The Forest, her ne kadar sürekli azminizi test edip sizi gergin hissettirse de hiçbir zaman baskıcı bir oyun deneyimi sunmuyor. Dayanıklılıklarını koruduğunuz sürece ürettiğiniz silahlarınıza her zaman sığınabilirsiniz. Cep çakmağınızı yakıtı bitme korkusu olmadan istediğiniz kadar kullanabilir ve yolunuzu aydınlatabilirsiniz. Oyunun yarattığı bu güven hissi sayesinde, ürettiğiniz araç gereçlere yapabileceğiniz olası yükseltmelerin ömrü konusunda ortaya çıkan endişeleriniz ortadan kalkacaktır.
Adanın Derinliklerine Doğru
Hayatta kalma oyunlarında keşif yapmak tamamen oyuncunun kendi ilerleme şekline bağlıdır. Fakat The Forest, oyuncuyu ıssız bir adada kendi halinde bırakmak yerine bir yandan keşif yaparken, bir yandan da çevresel bir hikâye anlatımı sunuyor. Örneğin, terk edilmiş kamplar modern kaynaklar için bereketli bir alan olmakla birlikte geçmişte yaşanmış olaylara dair ipuçları da veriyor. Bu kamplarda ve başka bölgelerde, adayla ilgili gerçekleri ortaya çıkaran çürümüş cesetlere, fotoğraflara ve video kasetlere rastlayabilirsiniz.
Eşli Oyun
The Forest aynı zamanda sekiz kişiye kadar eşli oyun imkânı da sunuyor. Üs kurmak, avlanmak, keşif yapmak gibi birçok etkinliği arkadaşınızla girdiğiniz ortak bir oyunda beraber yapabilirsiniz. Eşli oyuna girdiğiniz zaman, bir yerleşim alanı kurmak için harcadığınız süre azalsa da diğer tüm zorluklar aynı kalıyor. Fakat eşli oyun, ne yazık ki tekli oynadığınız zamanki açıkta kalma hissini öldürüyor. Büyük düşman gruplarıyla gerçekleşen karşılaşmalar, yanınızda bir destek olduğu zaman çok daha kolay atlatılıyor çünkü düşman sayısı grubunuza göre ölçeklenmiyor. Bunun yanı sıra karanlık mağaralara girdiğiniz zaman oluşan korku hissiyatı, sesli grup konuşmaları yüzünden nispeten azalıyor. The Forest, arkadaşlarla çok daha eğlenceli olabilir. Ama gerçek bir deneyim istiyorsanız tek başınıza oynamanız daha iyi olacaktır.

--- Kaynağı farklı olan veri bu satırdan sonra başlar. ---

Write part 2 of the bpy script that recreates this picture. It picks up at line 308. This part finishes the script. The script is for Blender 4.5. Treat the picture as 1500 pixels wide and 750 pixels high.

The Forest oynarken hayatta kalmak için aklınıza birçok farklı yöntem gelebilir ve işin içinden çıkmak zor bir hâl alabilir. Fakat oyunun sunduğu imkânların her biri arasındaki denge, tempoyu korumakta iyi bir iş çıkarmış. Adada karşılaştığınız her bir tehlike için akıllı bir çözüm yolu bulmak tamamen size bağlı. Ne yapacağı belli olmayan düşmanlarıyla ve diken üstünde tutan korku ögeleriyle The Forest, hayatta kalmaya çalışma ve korku arasında kurduğu denge ile kolay kolay unutamayacağınız bir deneyim sunuyor.